Ring-ditch, Walshestown, Co. Dublin
Co. Dublin |
Ritual/Ceremonial
There is something quietly disorienting about a monument that exists only from the air.
At Walshestown in County Dublin, a circular feature roughly fifteen metres in diameter lies beneath arable farmland with no surface trace whatsoever. No mound, no hollow, no visible boundary. The only record of its presence is a cropmark, the kind of ghost that shows up in aerial photography when buried ditches or soil disturbances cause overlying crops to grow at slightly different rates, revealing in their varying colour and height the outlines of what lies beneath.
The feature was captured in a single aerial photograph taken in 1977, reference BKS 2736231, and it shows a roughly circular cropmark consistent with a ring-ditch, a type of monument typically formed by the enclosing ditch of a prehistoric burial mound after the mound itself has been ploughed flat over centuries of agricultural use. Ring-ditches of this kind are common across Ireland and Britain, most dating to the Bronze Age, though some are earlier or later. What survives is not the monument itself but its shadow in the soil. The Walshestown example, recorded and compiled by Geraldine Stout and later updated by Christine Baker, sits on level ground that falls away to the east, with open views towards the coast. That eastward slope may be precisely why the site was chosen in the first place, orientations and elevated outlooks appearing again and again in the placement of prehistoric funerary monuments.

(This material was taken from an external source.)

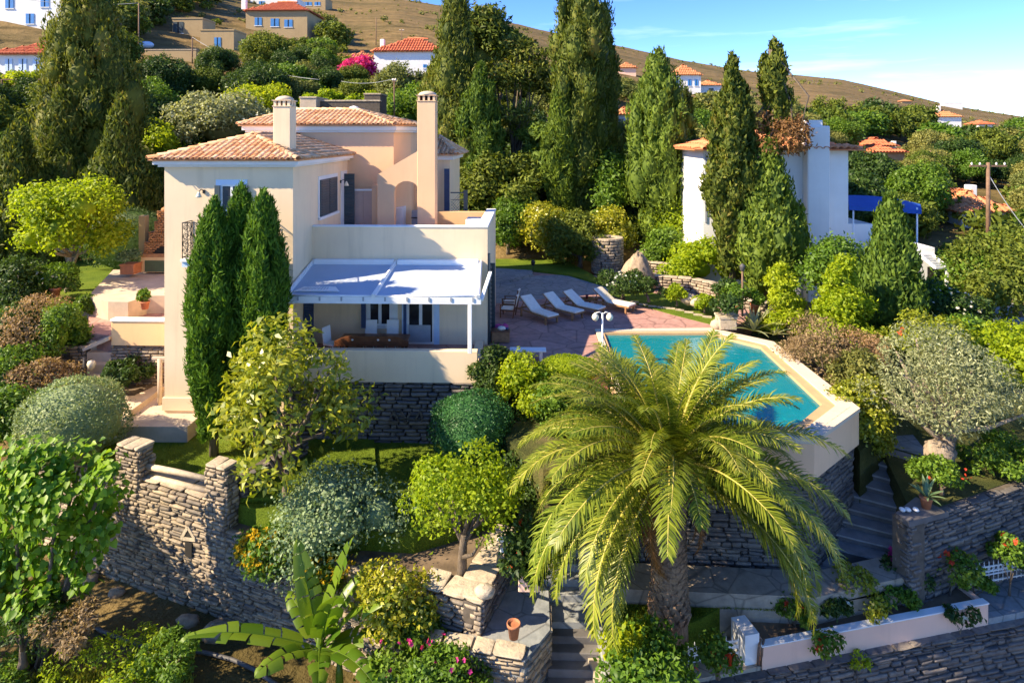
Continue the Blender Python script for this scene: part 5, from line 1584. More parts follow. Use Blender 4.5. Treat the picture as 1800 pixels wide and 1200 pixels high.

Because the feature is not visible at ground level and lies under tillage, there is little for a visitor to observe directly. The field gives no indication of what is below. The value of coming here, if one does, is more atmospheric than archaeological, a chance to stand on a working farm and consider that the ground underfoot may once have held a burial, that the entire visible record of that fact amounts to a single photograph taken on a particular day nearly fifty years ago. The coastal views to the east that the 1977 image implies remain the most tangible thing the location has to offer.